A MOSAIC Magazine exclusive

Johnson C. Smith University announces details of ambitious initiatives



Photos by Fred Braziel

Preceding the final CIAA games on Championship Day Saturday, Dr. Ronald L. Carter, president of Johnson C. Smith University, made groundbreaking announcements at the President’s Championship Saturday Pre-Game Reception on March 2. The event was held at the Foundation for the Carolinas building in uptown Charlotte.

Faculty and key sponsors revealed details of a five-year, $150 million campaign, titled, “Tomorrow Is What You Make It,” which Carter, in an interview only with MOSAIC Magazine, called “the most comprehensive program of its kind in the country.”

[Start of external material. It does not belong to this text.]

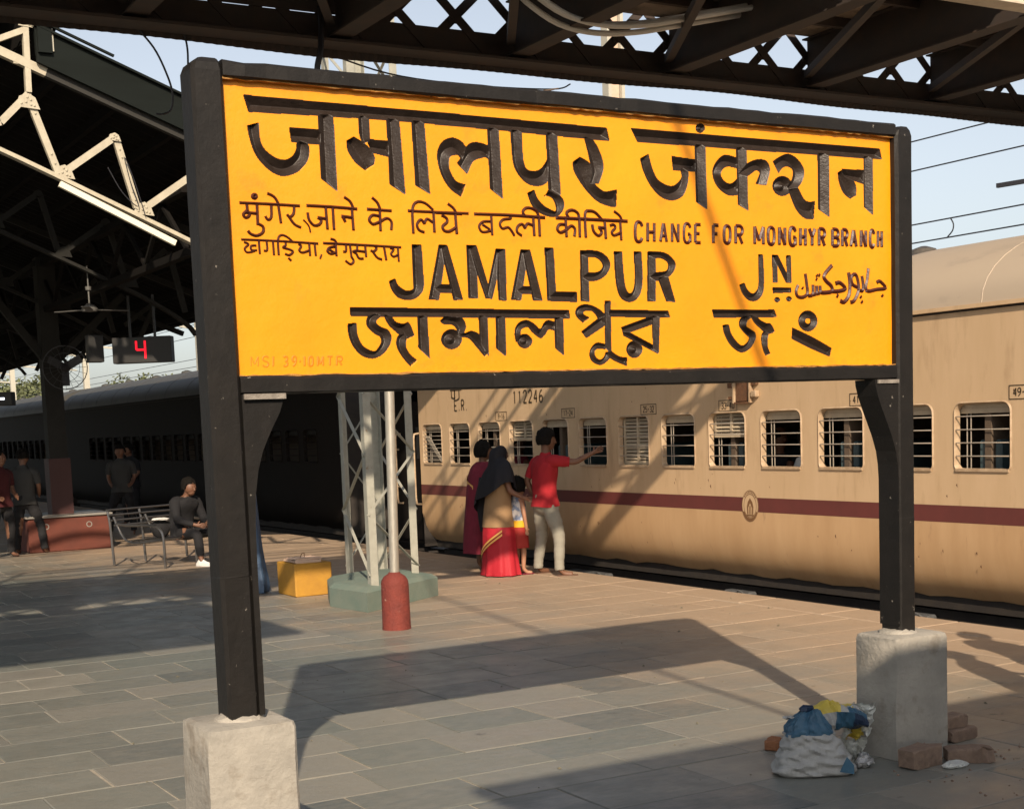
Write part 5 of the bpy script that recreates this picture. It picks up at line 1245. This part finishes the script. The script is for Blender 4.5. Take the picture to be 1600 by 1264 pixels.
for a, yb_, an in ((.05, .18, .1), (.08, -.31, -.45)):
    m = MB(); m.rings([[(-.11, -.035, z), (.09, -.042, z), (.14, -.02, z), (.14, .02, z), (.09, .042, z), (-.11, .035, z)] for z in (.004, .016)])
    o = m.build('sandal', 'sandal', man); o.location = (a, yb_, 0); o.rotation_euler = (0, 0, an)

def cloth(parent, name, mt, prof, n=48, folds=0, fa=.0, seed=0, hem=None, top=None, a0=0, a1=360, thick=False):
    """prof: (z, cx, cy, rx, ry); hem(angle)->dz added growing to the last ring"""
    m = MB(); rr = random.Random(seed); ph = [rr.uniform(0, 6.3) for _ in range(4)]; rg = []
    P_ = crom(prof, 4); N = len(P_)
    for i, (z, cx, cy, rx, ry) in enumerate(P_):
        q = i/(N-1); r = []
        for k in range(n+1 if a1-a0 < 360 else n):
            t = R(a0+(a1-a0)*k/n); f = 1+fa*q*(math.sin(folds*t+ph[0]+1.5*q)+.5*math.sin(folds*1.7*t+ph[1]))
            zz = z+(hem(t)*q if hem else 0)
            r.append((cx+rx*f*math.cos(t), cy+ry*f*math.sin(t), zz))
        rg.append(r)
    m.rings(rg, closed=a1-a0 >= 360, caps=False)
    return m.build(name, mt, parent, True)
# woman with black shawl (facing the train, back to camera)
wo = thing('person', 'woman in red saree with gold border and black shawl over her head, back to camera', 'person', (8.62, 15.42, 0))
J = {'pelvis': (0, 0, .85, .13, .11), 'spine': (0, 0, 1.0, .11, .09), 'chest': (.02, 0, 1.2, .13, .10), 'neck': (.03, 0, 1.34, .045), 'head': (.04, 0, 1.42, .065), 'htop': (.04, 0, 1.49, .065),
     'hl': (0, .09, .8, .09), 'kl': (.02, .1, .45, .06), 'al': (-.03, .1, .09, .035), 'tl': (.03, .1, .03, .032, .025), 'ttl': (.11, .1, .02, .03, .015), 'hr': (0, -.09, .8, .09), 'kr': (.02, -.1, .45, .06), 'ar': (-.03, -.1, .09, .035), 'tr': (.03, -.1, .03, .032, .025), 'ttr': (.11, -.11, .02, .03, .015),
     'sl': (.02, .16, 1.27, .05), 'el': (.03, .22, 1.02, .04), 'wl': (.12, .14, .86, .025), 'sr': (.02, -.16, 1.27, .05), 'er': (.02, -.26, 1.04, .04), 'wr': (.17, -.32, .95, .025)}
E_ = [('pelvis','spine'),('spine','chest'),('chest','neck'),('neck','head'),('head','htop'),('pelvis','hl'),('hl','kl'),('kl','al'),('al','tl'),('tl','ttl'),('pelvis','hr'),('hr','kr'),('kr','ar'),('ar','tr'),('tr','ttr'),('chest','sl'),('sl','el'),('el','wl'),('chest','sr'),('sr','er'),('er','wr')]
hand(J, E_, 'wr', (.17, -.32, .95), (.8, -.2, -.2), (0, 0, 1), .9); hand(J, E_, 'wl', (.12, .14, .86), (.5, -.5, -.6), (0, 0, 1), .9)
skin('body', J, E_, 'skin', wo, 2, head_extra((.05, 0, 1.475), (1, 0, 0), .95))
cloth(wo, 'saree', 'saree_red', [(.72, 0, 0, .16, .19), (.55, -.01, -.01, .19, .225), (.3, -.01, -.02, .20, .24), (.1, -.01, -.03, .22, .265), (.012, -.01, -.03, .23, .28)], 64, 9, .055, 4)
# diagonal gold border on the saree back
def band(parent, nm, mt, pts, w, rx, ry, cx=0, cy=0):
    m = MB(); L_ = []; R2 = []
    for a, z, k in pts:
        t = R(a); L_.append((cx+rx*k*math.cos(t), cy+ry*k*math.sin(t), z+w/2)); R2.append((cx+rx*k*math.cos(t), cy+ry*k*math.sin(t), z-w/2))
    n = len(pts); m.add(L_+R2, [(i, i+1, n+i+1, n+i) for i in range(n-1)]); return m.build(nm, mt, parent, True)
for dz in (0, -.045): band(wo, 'gold_border', 'saree_gold', [(155+i*7.5, .26+dz+.30*(i/12)**.8, 1.10-.04*(i/12)) for i in range(13)], .026, .205, .245, -.01, -.02)
cloth(wo, 'blouse', 'cloth_tan', [(1.12, .0, 0, .145, .185), (.98, 0, -.01, .15, .19), (.8, -.01, -.01, .165, .20), (.60, -.01, -.01, .19, .222)], 40, 5, .02, 2)
cloth(wo, 'shawl', 'shawl_black', [(1.575, .04, 0, .01, .01), (1.565, .04, 0, .06, .055), (1.52, .03, 0, .105, .10), (1.43, .02, 0, .115, .11), (1.35, .01, .01, .118, .125), (1.28, .01, .02, .155, .23), (1.18, .0, .03, .185, .30), (1.04, -.01, .04, .205, .345), (.95, -.01, .05, .22, .36)], 64, 7, .05, 5, hem=lambda t: -.17*math.sin(t)+.03*math.sin(3*t))
cloth(wo, 'shawl_end', 'shawl_black', [(1.2, .0, .3, .08, .07), (.95, -.01, .34, .09, .075), (.7, -.01, .36, .07, .06), (.52, 0, .37, .05, .04)], 24, 5, .12, 6)
# second woman in maroon, nearer the train
w2 = thing('person', 'woman in maroon and pink clothes standing in front of the woman in the black shawl', 'person', (8.80, 16.15, 0))
J2 = {k: (v[0], v[1], v[2]*1.02, *v[3:]) for k, v in J.items()}
skin('body', J2, E_, 'skin', w2, 2, head_extra((.05, 0, 1.51), (1, -.2, 0), .95))
hair_cap((.045, 0, 1.515), (1, -.2, 0), w2, 1.08, seed=5, low=20)
cloth(w2, 'tunic', 'cloth_maroon', [(1.38, .02, 0, .07, .08), (1.31, .02, 0, .13, .19), (1.15, .0, 0, .16, .23), (.8, 0, .02, .19, .26), (.45, 0, .04, .22, .29), (.22, 0, .05, .23, .30)], 56, 8, .06, 8)
band(w2, 'printed_border', 'saree_gold', [(100+i*12, 1.22-.02*i, 1.06) for i in range(9)], .05, .16, .225)
# child
ch = thing('person', 'small child in red shorts and patterned top beside the woman in the black shawl', 'person', (8.84, 15.33, 0))
Jc = {'pelvis': (0, 0, .58, .085, .07), 'spine': (0, 0, .7, .08, .065), 'chest': (.0, 0, .85, .09, .07), 'neck': (.01, 0, .95, .032), 'head': (.02, 0, 1.01, .055), 'htop': (.02, 0, 1.07, .055),
      'hl': (0, .06, .54, .06), 'kl': (.02, .06, .3, .038), 'al': (0, .06, .07, .026), 'tl': (.04, .06, .025, .026, .02), 'ttl': (.10, .06, .02, .022, .014), 'hr': (0, -.06, .54, .06), 'kr': (.03, -.07, .3, .038), 'ar': (.01, -.08, .07, .026), 'tr': (.05, -.1, .025, .026, .02), 'ttr': (.11, -.13, .02, .022, .014),
      'sl': (0, .11, .9, .036), 'el': (.02, .15, .75, .028), 'wl': (.08, .12, .62, .02), 'sr': (0, -.11, .9, .036), 'er': (.0, -.16, .74, .028), 'wr': (.03, -.15, .58, .02)}
Ec = [e for e in E_ if 'palm' not in e[0] and 'palm' not in e[1] and '_' not in e[0]+e[1]]
hand(Jc, Ec, 'wr', (.03, -.15, .58), (.1, 0, -1), (1, 0, 0), .65); hand(Jc, Ec, 'wl', (.08, .12, .62), (.4, 0, -.8), (1, 0, 0), .65)
skin('body', Jc, Ec, 'skin_light', ch, 2, head_extra((.02, 0, 1.065), (1, .3, 0), .88))
hair_cap((.018, 0, 1.075), (1, .3, 0), ch, 1.02, seed=9, low=15)
cloth(ch, 'top', 'cloth_print', [(.965, .0, 0, .04, .045), (.94, 0, 0, .07, .10), (.86, 0, 0, .095, .13), (.74, 0, 0, .10, .125), (.665, 0, 0, .105, .13)], 36, 5, .03, 3)
cloth(ch, 'yellow_hem', 'cloth_yellow', [(.668, 0, 0, .107, .133), (.63, 0, 0, .110, .135), (.585, 0, 0, .112, .137)], 36, 4, .02, 4)
cloth(ch, 'shorts', 'cloth_shorts', [(.60, 0, 0, .105, .13), (.5, 0, 0, .115, .14), (.40, .0, -.0, .12, .15), (.33, 0, 0, .122, .155)], 36, 4, .04, 5)
for yb_ in (.06, -.11):
    m = MB(); m.rings([[(-.07, -.028, z), (.07, -.032, z), (.11, 0, z), (.07, .032, z), (-.07, .028, z)] for z in (.003, .014)]); o = m.build('sandal', 'cloth_maroon', ch); o.location = (.04, yb_, 0)

def stander(loc, rz, mats, label, seed=1, s=1.0):
    p = thing('person', label, 'person', loc, rz)
    Jq = {'pelvis': (0, 0, .90, .12, .10), 'spine': (0, 0, 1.10, .12, .09), 'chest': (.02, 0, 1.30, .14, .10), 'neck': (.03, 0, 1.44, .05), 'head': (.045, 0, 1.54, .07), 'htop': (.045, 0, 1.62, .07),
          'hl': (0, .10, .86, .09), 'kl': (.02, .11, .48, .058), 'al': (-.03, .17, .10, .036), 'tl': (.03, .175, .035, .034, .028), 'ttl': (.14, .18, .025, .030, .018), 'hr': (0, -.10, .86, .09), 'kr': (.04, -.2, .48, .058), 'ar': (.0, -.27, .10, .036), 'tr': (.05, -.28, .035, .034, .028), 'ttr': (.15, -.30, .025, .030, .018),
          'sl': (.02, .19, 1.38, .055), 'el': (.0, .25, 1.12, .042), 'wl': (.14, .2, .98, .028), 'sr': (.02, -.19, 1.38, .055), 'er': (.0, -.25, 1.12, .042), 'wr': (.14, -.2, .98, .028)}
    Eq = [e for e in E_ if '_' not in e[0]+e[1]]
    hand(Jq, Eq, 'wr', (.14, -.2, .98), (.8, .3, -.2), (0, 0, 1)); hand(Jq, Eq, 'wl', (.14, .2, .98), (.8, -.3, -.2), (0, 0, 1))
    skin('body', Jq, Eq, 'skin', p, 1, head_extra((.05, 0, 1.60), (1, 0, 0))); hair_cap((.045, 0, 1.61), (1, 0, 0), p, 1.04, seed=seed)
    shirt(p, 'shirt', mats[0], [(z-.015, *r_) for z, *r_ in TORSO], [[(.015, k*.12, 1.36, .076), (.01, k*.19, 1.34, .074), (.0, k*.225, 1.24, .066), (.0, k*.24, 1.16, .06)] for k in (-1, 1)], seed=seed)
    trousers(p, mats[1], [LEG1, LEG2], seed=seed)
    return p
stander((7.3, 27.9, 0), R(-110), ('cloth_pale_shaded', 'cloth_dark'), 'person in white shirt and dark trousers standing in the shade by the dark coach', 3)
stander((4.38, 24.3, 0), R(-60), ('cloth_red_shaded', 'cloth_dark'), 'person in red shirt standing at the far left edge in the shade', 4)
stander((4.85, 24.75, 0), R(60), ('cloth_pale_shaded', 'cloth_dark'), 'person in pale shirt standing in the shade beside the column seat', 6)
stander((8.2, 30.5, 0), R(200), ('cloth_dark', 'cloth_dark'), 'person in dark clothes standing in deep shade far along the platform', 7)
stander((7.78, 5.72, 0), R(10), ('cloth_white', 'jeans_grey'), 'person in white shirt standing by the platform edge right of the frame, farther one', 11)
stander((6.98, 5.20, 0), R(-30), ('tarp_blue', 'cloth_dark'), 'person in blue shirt standing right of the bricks outside the frame, nearer one', 12)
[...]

One affiliation released at the event outlined the collaboration between JCSU and Perkins Management Services Co. Newly relocated to Charlotte, Perkins is one of the fastest-growing, minority-owned contract food-and-beverage organizations in the country.

“I would like to announce our partnership with Dr. Carter and his vision to bring health food to the west end,” said Nicholas Perkins, chairman, president and CEO of his namesake company. “The beautiful Mosaic Village had a host of retail spaces that were available … we leased all four of those spaces,” says Perkins.

The union will bring yogurts and smoothies, along with salads and other on-the-go health food options, to Mosaic Village, an apartment community located a half-mile from the JCSU campus. The complex is home to a diverse group of students, Teach for America personnel, individuals, couples and families pursuing education-related opportunities at or near Johnson C Smith University.

Photo by Fred Braziel

Dr. Carter near the aquaponic systems in the JCSU Greenhouse

In his address during the reception, Carter also outlined plans to add an aquaponic garden to the institution’s newly opened sustainability village. Carter announced that there will be a farming system to cultivate tilapia and other fish, and healthy food will be grown and provided to the local community to assist the 72,793 residents in Mecklenburg County affected by food deserts (areas without access to nutritious grocery stores, often in low-income areas). Students are planning to replicate this technology in a community in Haiti during summer 2013.

“This village is the university’s visible demonstration of our commitment not to deplete the earth’s rich resources but to teach a new generation of people how to farm and understand the importance of taking care of Mother Earth,” Carter said.

Carter communicated another phase of the campaign, which includes a “healthplex” built last year. Promoting health research by faculty and staff, the facility houses strength training and cardio equipment already in use by university affiliates and the Charlotte community. In addition, nutrition and wellness classes are offered to local residents who want to attend.

Other aspects of the campaign include a soon-to-be-built, 68,000-square-foot STEM (Science, Technology, Engineering and Math) complex and collaboration with Charlotte’s Web, a technology mentorship initiative that will assist African American and Hispanic males from West Charlotte High School in learning new high-tech computer technology.

“We will be able to announce this campaign publicly either by the end of this year or at the beginning of January (2014),” Carter said. “And you usually don’t announce a campaign of this nature unless you have at least $100 million already in hand,” he confidently announced to supporters during the private president’s day reception.